Opinion: Letter to the Editor: Missing the Obvious?

Michael Lee Pope's article on income gaps misses some obvious explanations. Many minorities are recent immigrants. Do we really expect them to step into jobs with incomes commensurate with Alexandria's 80% college-educated whites? Even when immigration was almost entirely white a century ago, immigrants ended up predominantly in low-paying jobs. Moreover, many of Alexandria's immigrants are not legally present, which relegates them into lower-paying, often contract positions. Income disparity is not a sign of "systemic racism," but normal economics. That is not to say that "systemic racism" doesn't exist, just not in the way the article describes.

The Millennials, minority and white alike, participating in these demonstrations do not understand that what they're seeking has been tried before. In the 1960s and 70s the naive GI Generation in political power devoted huge amounts of taxpayer funds to social services and backed off strict policing, just what today's Millennials are demanding. The result was a huge crime spike, doubling and tripling in a few years. After a couple decades of this, the public demanded the policies against which the Millennials, discounting this history from before they were born, are now protesting. But those who forget history are fated to repeat it.
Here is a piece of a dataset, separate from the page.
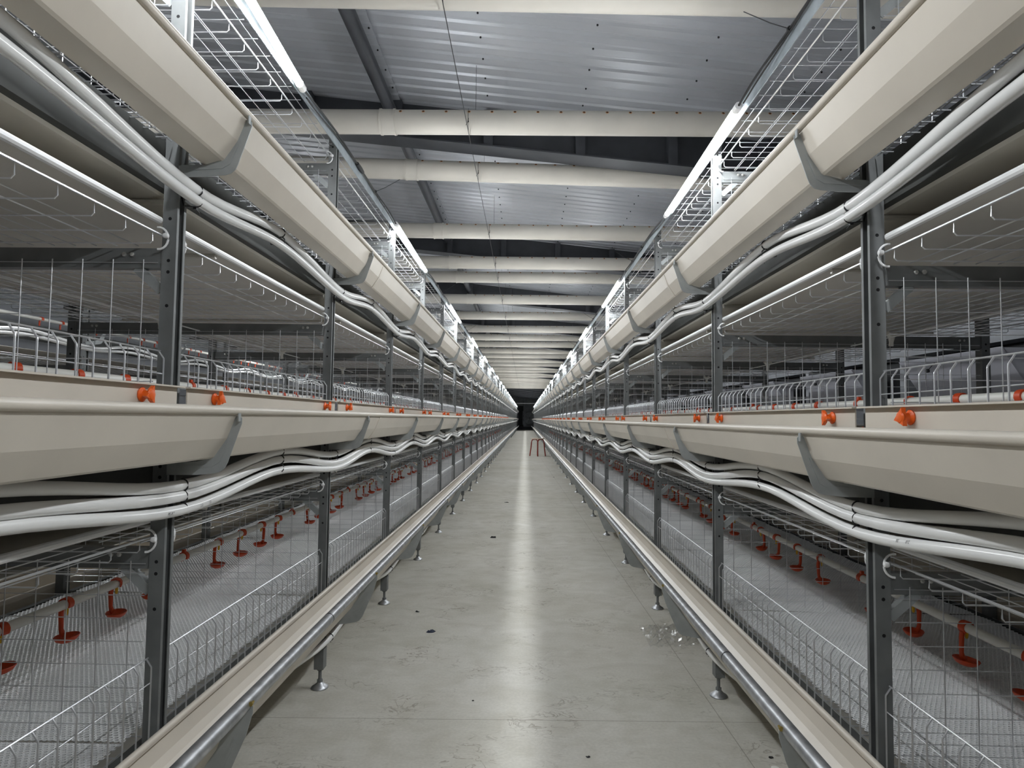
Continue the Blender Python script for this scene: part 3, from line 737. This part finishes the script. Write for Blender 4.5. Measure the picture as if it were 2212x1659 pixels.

With 41 of 56 Declaration of Independence signers owning slaves, obviously they did not mean "all men are created equal" literally, but as a subterfuge disguising the Declaration of Independence's ulterior intent of erasing the Royal Proclamation Line which reserved everything between the Appalachians and Mississippi for the Amerindians and assuring that Lord Chief Justice Mansfield, who held in Somerset v. Stewart (1771) that slavery "is so odious, that nothing can be suffered to support it," could not threaten most of the colonies' economies. The founding documents rest on an implicit assumption of what is today commonly called "white supremacy."

Is what the protesters are calling "white supremacy" so woven into the legal, economic, and cultural fabric of a nation birthed in the "founding sins" of slavery and theft of the indigenous peoples' land that, while it can be ameliorated by ending slave importation and ultimately freeing the slaves, it cannot be fully eliminated, as the failure of Radical Reconstruction suggests? Black millennial film-maker R. Kayeen Thomas premiered Two Steps Back at the inaugural D.C. Black Film Festival focusing on Dr. Derrick Bell, the first Black tenured law professor at Harvard University, who evolved from civil rights activist to later believing that Brown v. Board had failed.

After nearly seven decades of Brown v. Board and six decades of civil rights laws, Millennials are protesting because these attempts at equality have met the same fate as Radical Reconstruction.